11. An electroacoustic transducer comprising a capacitive acoustic element and at least two switches for controlling a voltage acting on the element, wherein the switches are arranged to control the voltage acting on the element by controlling the on and off times of the switches wherein an inductance is connected to at least one electrode of the acoustic element, through which inductance voltage is arranged to act on the acoustic element, and that the transducer comprises a capacitance that together with the inductance forms an electrical circuit in such a manner that the capacitance and the inductance together operate as an energy storage for storing energy unconverted into acoustic power; wherein the acoustic element is formed of a serial connection of two capacitors, at least one of which is acoustically active.

12. An electroacoustic transducer comprising a capacitive acoustic element and at least two switches for controlling a voltage acting on the element, wherein the switches are arranged to control the voltage acting on the element by controlling the on and off times of the switches wherein an inductance is connected to at least one electrode of the acoustic element, through which inductance voltage is arranged to act on the acoustic element, and that the transducer comprises a capacitance that together with the inductance forms an electrical circuit in such a manner that the capacitance and the inductance together operate as an energy storage for storing energy unconverted into acoustic power; wherein the acoustic element comprises at least two porous frame sections pleated at their inner surfaces and coated with metal at least at their inner surfaces, between which frame sections a moving diaphragm is stretched.

13. An electroacoustic transducer comprising a capacitive acoustic element and at least two switches for controlling a voltage acting on the element, wherein the switches are arranged to control the voltage acting on the element by controlling the on and off times of the switches wherein an inductance is connected to at least one electrode of the acoustic element, through which inductance voltage is arranged to act on the acoustic element, and that the transducer comprises a capacitance that together with the inductance forms an electrical circuit in such a manner that the capacitance and the inductance together operate as an energy storage for storing energy unconverted into acoustic power; wherein the acoustic element is divided into several blocks which are controlled as matrixes.
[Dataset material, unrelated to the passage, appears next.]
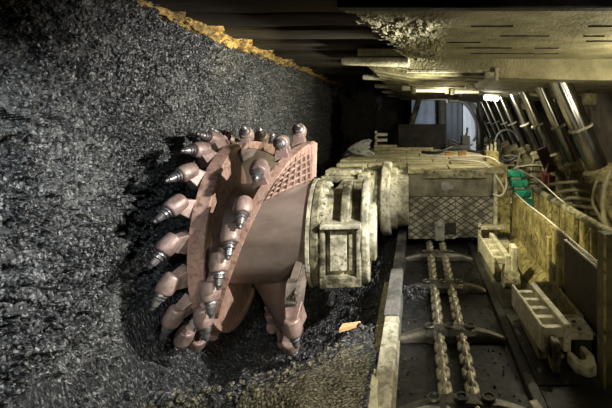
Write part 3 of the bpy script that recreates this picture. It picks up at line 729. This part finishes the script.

14. An electroacoustic transducer comprising a capacitive acoustic element and at least two switches for controlling a voltage acting on the element, wherein the switches are arranged to control the voltage acting on the element by controlling the on and off times of the switches wherein an inductance is connected to at least one electrode of the acoustic element, through which inductance voltage is arranged to act on the acoustic element, and that the transducer comprises a capacitance that together with the inductance forms an electrical circuit in such a manner that the capacitance and the inductance together operate as an energy storage for storing energy unconverted into acoustic power; wherein the transducer comprises several acoustic elements which are interconnected and arranged to be controlled as matrixes.